EPA: Climate deniers confined to ‘phone booths’

Climate change deniers are now relegated to “phone booths” and hard-to-find places, and don’t represent the vast majority of feeling on the issue, said the head of the Environmental Protection Agency on Friday.

“So, you may hear a lot of buzz and people in telephone booths talking about climate isn’t real, but don’t go into those telephone booths, and listen to real people,” aid EPA chief Gina McCarthy.

“People want climate action,” she added, “including in the states that are suing us on the Clean Power Plan,” the centerpiece of the president’s climate change agenda.

“So you can keep talking to the climate deniers if you can find them,” she said. “But most of the time we are talking to human beings.”

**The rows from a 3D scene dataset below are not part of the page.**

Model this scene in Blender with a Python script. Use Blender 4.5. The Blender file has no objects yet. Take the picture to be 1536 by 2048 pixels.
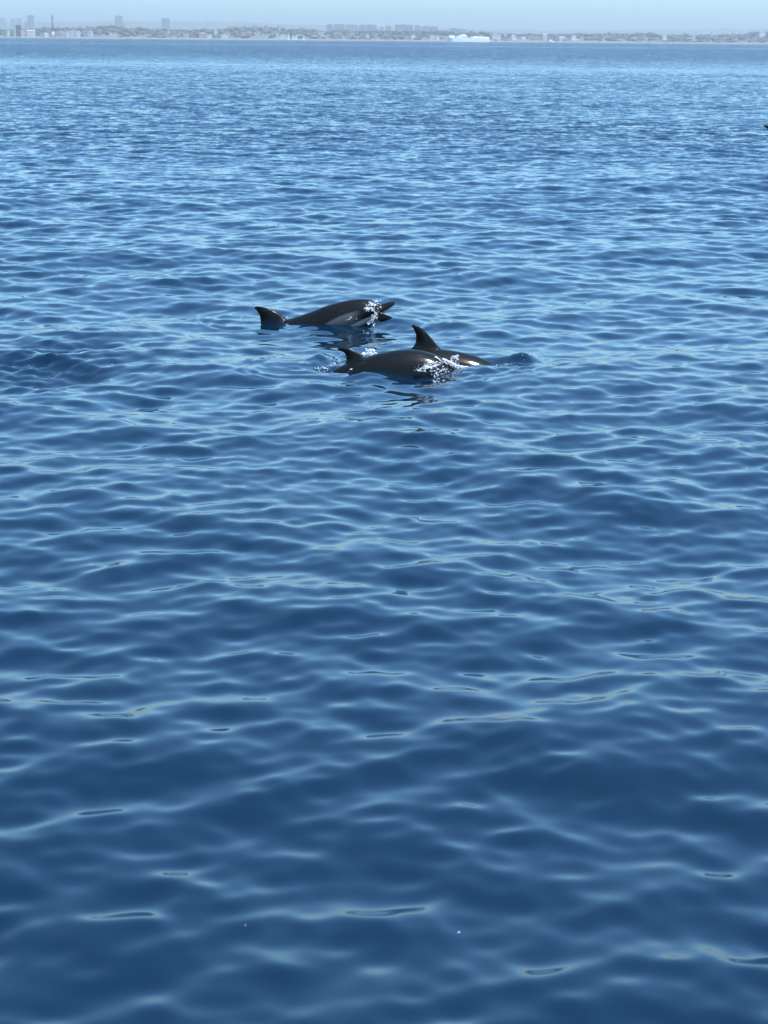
import bpy, bmesh, math, random
import numpy as np
from mathutils import Vector, Matrix, noise
from mathutils.kdtree import KDTree

random.seed(7)
rng = np.random.default_rng(7)
scene = bpy.context.scene
COL = scene.collection

# ------------------------------------------------------------------ camera
CAM_H = 2.7
FPX = 3600.0                       # focal length in pixels of the 1536x2048 photograph
HORIZON_ROW = 80.0
PITCH = math.atan((1024 - HORIZON_ROW) / FPX)
ROLL = math.radians(0.485)
cam_data = bpy.data.cameras.new('camera')
cam = bpy.data.objects.new('camera', cam_data)
COL.objects.link(cam)
ROT = Matrix.Rotation(math.pi / 2 - PITCH, 4, 'X') @ Matrix.Rotation(ROLL, 4, 'Z')
cam.matrix_world = Matrix.Translation((0, 0, CAM_H)) @ ROT
cam_data.sensor_fit = 'VERTICAL'
cam_data.sensor_height = 36.0
cam_data.lens = FPX / 2048 * 36.0
cam_data.clip_start = 0.05
cam_data.clip_end = 60000
cam_data.dof.use_dof = True
cam_data.dof.focus_distance = 16.0
cam_data.dof.aperture_fstop = 6.5
scene.camera = cam

# ------------------------------------------------------------------ light
SUN_EL = math.radians(64)
SUN_AZ = math.radians(107)         # to the right, a little behind the boat
world = bpy.data.worlds.new('World')
scene.world = world
world.use_nodes = True
wn = world.node_tree
wn.nodes.clear()
w_out = wn.nodes.new('ShaderNodeOutputWorld')
w_bg = wn.nodes.new('ShaderNodeBackground')
w_sky = wn.nodes.new('ShaderNodeTexSky')
w_sky.sky_type = 'NISHITA'
w_sky.sun_disc = False
w_sky.sun_elevation = SUN_EL
w_sky.sun_rotation = SUN_AZ
w_sky.air_density = 1.05
w_sky.dust_density = 0.9
w_sky.ozone_density = 1.4
w_bg.inputs['Strength'].default_value = 0.15
w_wb = wn.nodes.new('ShaderNodeMix')          # the phone's cool white balance
w_wb.data_type = 'RGBA'; w_wb.blend_type = 'MULTIPLY'; w_wb.inputs[0].default_value = 1.0
w_wb.inputs[7].default_value = (0.60, 0.915, 1.10, 1)
wn.links.new(w_sky.outputs[0], w_wb.inputs[6])
wn.links.new(w_wb.outputs[2], w_bg.inputs['Color'])
wn.links.new(w_bg.outputs[0], w_out.inputs['Surface'])

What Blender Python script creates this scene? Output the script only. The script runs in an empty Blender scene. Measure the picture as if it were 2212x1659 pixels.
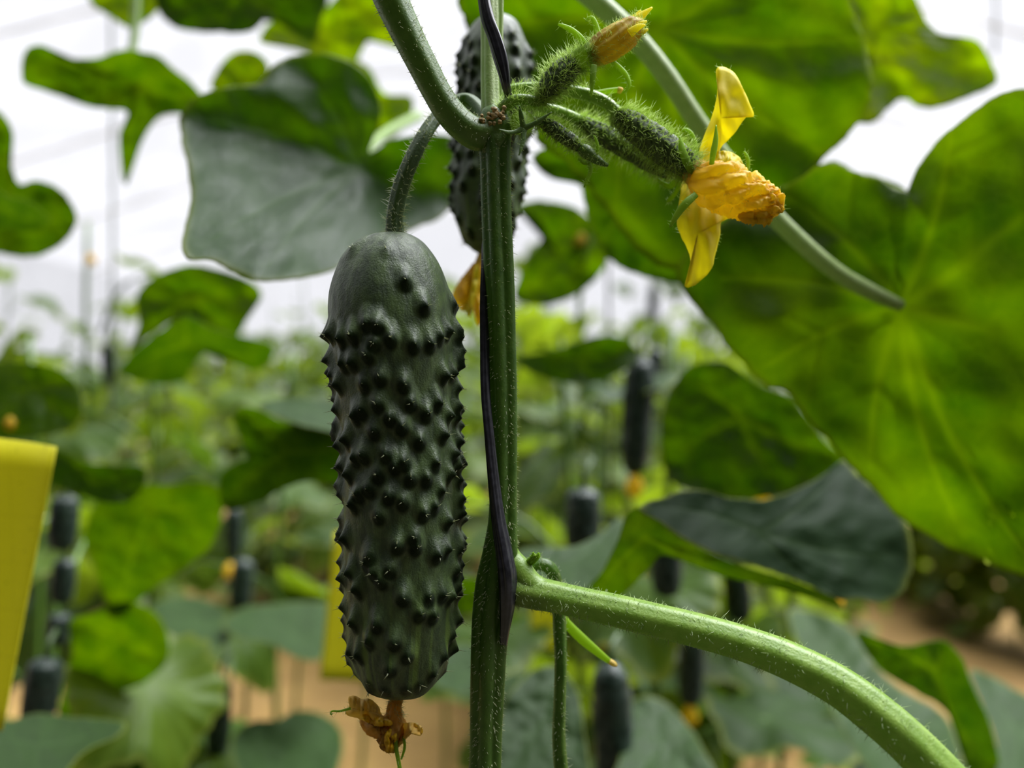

McCarthy made the comments during a question-and-answer session with Bill Nye, “The Science Guy,” a popular television celebrity and engineer who has become a vocal proponent of taking action against climate change.

The session was used to close a two-day climate change summit in Washington on implementing last year’s United Nations climate deal agreed to by 196 countries in Paris.

She said the deniers are “a lot quieter” in debate than they used to be.

“I think we’re doing pretty well, and I think we are making the case with science,” McCarthy added. “The fight on the economics [of climate change] is not there any more.” She said there are innovations and solutions “that we didn’t have before” that make it easier to tackle the issue of global warming.